Q: That’s a nice breakout of the different levels of
measurement. Now if I’m the marketing head of a practice, however,
I’ve really got control of only one of those: my marketing scorecard. How
is it possible, if I’m a marketing person, to know the business ROI or
client impact of my programs when I all I can really measure myself is the marketing
scorecard?
A: In a small business, it’s easy. You
do marketing programs and you generate inquiries and you’re probably the
person doing the lead tracking yourself. That typically falls under sales, so
you can study inquiry through closed sale in every instance. In a larger
corporation like Accenture, it’s certainly much harder to get a total picture.

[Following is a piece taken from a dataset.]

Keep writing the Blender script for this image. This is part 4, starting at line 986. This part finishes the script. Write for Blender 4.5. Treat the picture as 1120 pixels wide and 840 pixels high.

We only have visibility to a small percentage of new clients that come in
through the benefit of marketing programs, but we do see some of it. It’s
easiest to track through Web programs and client forums, and occasionally strong
content being played out in powerful media placements.
We often make the
connection as well through the kindness of colleagues who value marketing enough
to pick up the phone and say “I just want to let you know that this new
research study you just did was really instrumental in landing this engagement.” It’s
great to get that kind of feedback because it really helps you know that what
you’re doing is valuable to the company and its clients.
In the end, though, it’s important to remember that for those who subscribe
to an integrated, portfolio approach to marketing, it would be presumptuous to
claim that any one marketing activity, one impression, led to a new engagement. We
know that generally it’s the net of numerous, consistent, high-quality,
impactful impressions over time that influences target executives and inclines
them to favor one company over another.